A disturbing interview featured an unidentified white woman proclaiming the ideal version of God in her life was the not biblical representation of God as accepted by Christianity, but rather a black female archetype. A clip featuring a longer conversation circulated the internet where the brief justification for this, in addition to the obvious woke narrative, is that she would feel safe having a momma-type figure holding her and making her feel safe.
“My best self connects to God as a black woman,” the woman opens, to which, conventionally, the black female sharing the space stated she loved that idea, before the other woman continued with her surreal theological vision.
“That’s it for me. But there are times in my journey where I want that perfect father, you know, to say your abuse was wrong, you know, you deserve justice, whatever. But then the best, safest version of God for me is that black woman who holds me, who I feel safe with, who is wise,” she said. Watch that brief but disturbing exchange below:
Interestingly, this concept of a black female as the head of a monotheistic Christian worldview is not relegated to just one virtue-signaling, and very confused, white liberal woman. Indeed, there is an entire syncretism between black identity politics and bastardized Christian teaching that promotes the concept of a ‘Sacred Black Feminine.’
As one such example, a social justice activist named Christena Cleveland has carved out a race-based niche that seeks to dismantle what she calls singularly as the cultural “whitemalegod” and replace it with a heavenly black matriarch. A synopsis for her deranged 2022 book can be found on Amazon, where it details the entire narrative of how Christianity – rather than acknowledge how it pulled mankind into the modern-day world we know with both unprecedented rights, human achievement, and material comfort – is only the root cause of suffering and hatred.
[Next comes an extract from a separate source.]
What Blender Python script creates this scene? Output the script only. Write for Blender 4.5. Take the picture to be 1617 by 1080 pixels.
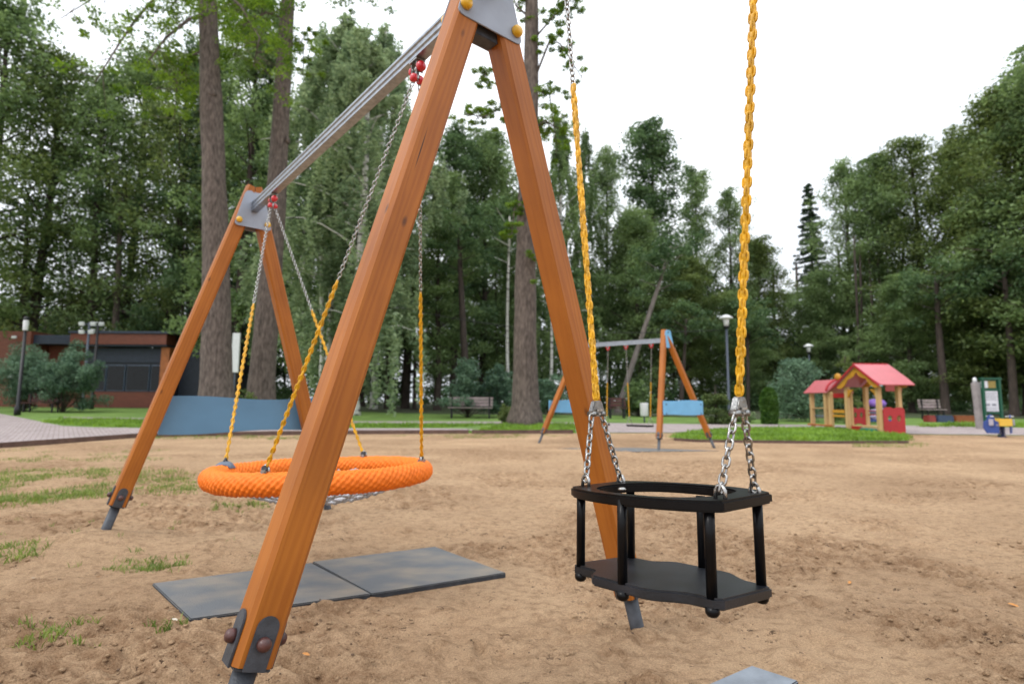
import bpy, bmesh, math, random
import numpy as np
from mathutils import Vector, Matrix

# ------------------------------------------------------------------ camera, sky, sun
S = bpy.context.scene
for o in list(bpy.data.objects): bpy.data.objects.remove(o)
EYE = 0.9
PITCH, ROLL, FPX = 0.1053, 0.0061, 890.0            # focal length in pixels of a 1617 px wide picture
cam = bpy.data.cameras.new('camera'); camo = bpy.data.objects.new('camera', cam)
S.collection.objects.link(camo); S.camera = camo
cam.lens = FPX / 1617 * 36; cam.sensor_width = 36; cam.clip_end = 600; cam.clip_start = 0.05
camo.matrix_world = Matrix.Translation((0, 0, EYE)) @ Matrix.Rotation(math.pi/2 + PITCH, 4, 'X') @ Matrix.Rotation(ROLL, 4, 'Z')
cam.dof.use_dof = True; cam.dof.focus_distance = 1.50; cam.dof.aperture_fstop = 3.3

SUN_EL, SUN_AZ = math.radians(48), math.radians(238)   # azimuth clockwise from +Y
w = bpy.data.worlds.new("World"); S.world = w; w.use_nodes = True
nt = w.node_tree; nt.nodes.clear()
N_ = nt.nodes.new; L_ = nt.links.new
sky = N_('ShaderNodeTexSky'); sky.sky_type = 'NISHITA'; sky.sun_disc = False
sky.sun_elevation = SUN_EL; sky.sun_rotation = SUN_AZ; sky.air_density = 1.0; sky.dust_density = 2.0
tc = N_('ShaderNodeTexCoord'); mp = N_('ShaderNodeMapping'); mp.inputs['Scale'].default_value = (1, 1, 2.6)
nz = N_('ShaderNodeTexNoise'); nz.inputs['Scale'].default_value = 2.3; nz.inputs['Detail'].default_value = 5
cr = N_('ShaderNodeValToRGB'); cr.color_ramp.elements[0].position = 0.30; cr.color_ramp.elements[0].color = (9.3, 9.9, 10.8, 1)
cr.color_ramp.elements[1].position = 0.62; cr.color_ramp.elements[1].color = (12.3, 12.6, 13.0, 1)
mx = N_('ShaderNodeMixRGB'); mx.inputs['Fac'].default_value = 0.93
bg = N_('ShaderNodeBackground'); bg.inputs['Strength'].default_value = 0.10
out = N_('ShaderNodeOutputWorld')
L_(tc.outputs['Generated'], mp.inputs['Vector']); L_(mp.outputs[0], nz.inputs['Vector']); L_(nz.outputs['Fac'], cr.inputs[0])
sx3 = N_('ShaderNodeSeparateXYZ'); mr = N_('ShaderNodeMapRange'); mr.inputs['To Min'].default_value = 0.95; mr.inputs['To Max'].default_value = 2.1   # overcast sky, brighter overhead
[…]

“In this timely, much-needed book, theologian, social psychologist, and activist Christena Cleveland recounts her personal journey to dismantle the cultural “whitemalegod” and uncover the Sacred Black Feminine, introducing a Black Female God who imbues us with hope, healing, and liberating presence,” the book review begins.
“For years, Christena Cleveland spoke about racial reconciliation to congregations, justice organizations, and colleges. But she increasingly felt she could no longer trust in the God she’d been implicitly taught to worship—a white male God who preferentially empowered white men despite his claim to love all people. A God who clearly did not relate to, advocate for, or affirm a Black woman like Christena,” it continues.
“Her crisis of faith sent her on an intellectual and spiritual journey through history and across France, on a 400-mile walking pilgrimage to the ancient shrines of Black Madonnas to find healing in the Sacred Black Feminine. God Is a Black Woman is the chronicle of her liberating transformation and a critique of a society shaped by white patriarchal Christianity and culture. Christena reveals how America’s collective idea of God as a white man has perpetuated hurt, hopelessness, and racial and gender oppression. Integrating her powerful personal story, womanist ideology, as well as theological, historical, and social science research, she invites us to take seriously the truth that God is not white nor male and gives us a new and hopeful path for connecting with the divine and honoring the sacredness of all Black people,” it finishes.